Alright, so I need a tropical Bonsai tree. Which one?

There are several trees that you can grow indoor, but by far the most common (and the easiest to care for) is the Ficus bonsai. The Ficus is tolerant to low humidity and can withstand quite a lot; a good choice for beginners.

Other popular indoor bonsai trees include the Crassula (Jade), the Ligustrum (Privet), the Carmona (Fukien Tea), the Schefflera Arboricola (Hawaiian Umbrella) and the Sageretia (Sweet Plum).

Why can’t I keep temperate (non tropical) Bonsai trees indoor?

The most important reason, as stated above, is that temperate trees need a period of dormancy (in winter). In this period the yearly growth cycle ends, and the tree prepares for the next cycle which will start again in early spring.
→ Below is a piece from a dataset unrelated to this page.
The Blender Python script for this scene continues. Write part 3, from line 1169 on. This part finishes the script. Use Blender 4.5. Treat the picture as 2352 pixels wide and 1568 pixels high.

A tree becomes dormant when temperatures and light intensity gradually decrease over the course of several weeks, which wouldn’t happen when you keep your trees indoors.


Indoor bonsai tree care

Caring for an indoor bonsai tree is different from that of normal potted house plants. The main reason is that bonsai trees are planted in small pots and therefore have limited storage for nutrients and water. More important is that tropical trees are used to much light and high humidity; circumstances that are quite difficult to create indoors.

Specific care of indoor bonsai species:

1. Light

The main problem with keeping a tropical indoor Bonsai tree is that the intensity of light indoors is much lower than outside. Trees won’t die immediately when light intensity is too low, but growth will decrease, eventually weakening the plant. Therefore, make sure to place your bonsai at a bright spot, preferably directly in front of a window facing the south.

Even when you have a window facing the south, chances are that the intensity of light is still too low. Artificial lighting can help, for example by using fluorescent lighting (with radiating growth-friendly spectra) or light-emitting diode lighting about 10 hours a day.

2. Humidity

Another issue with keeping a tropical bonsai tree indoors is that the tree needs a relatively high humidity, much higher than the indoor conditions of your house (especially when you use heating or air conditioning). You can increase humidity near your bonsai tree by placing it on a humidity tray filled with water and by misting your tree a few times a day. What also helps is to circulate air from outside, by opening a window during the day.

3. Watering and fertilizing

The most important rule is; never water on a routine. Ignore the label attached to your bonsai tree which states you need to water every ‘x’days. Instead, monitor your tree and only water when needed. Please read the watering and fertilizing pages for more detailed information.

4. Temperature

Tropical tree species need relatively high temperatures throughout the year, similar to the standard room temperature of your living room.Subtropical bonsai trees can withstand somewhat lower temperatures, and generally thrive when they enjoy a winter season with temperatures well below that of the standard room temperature.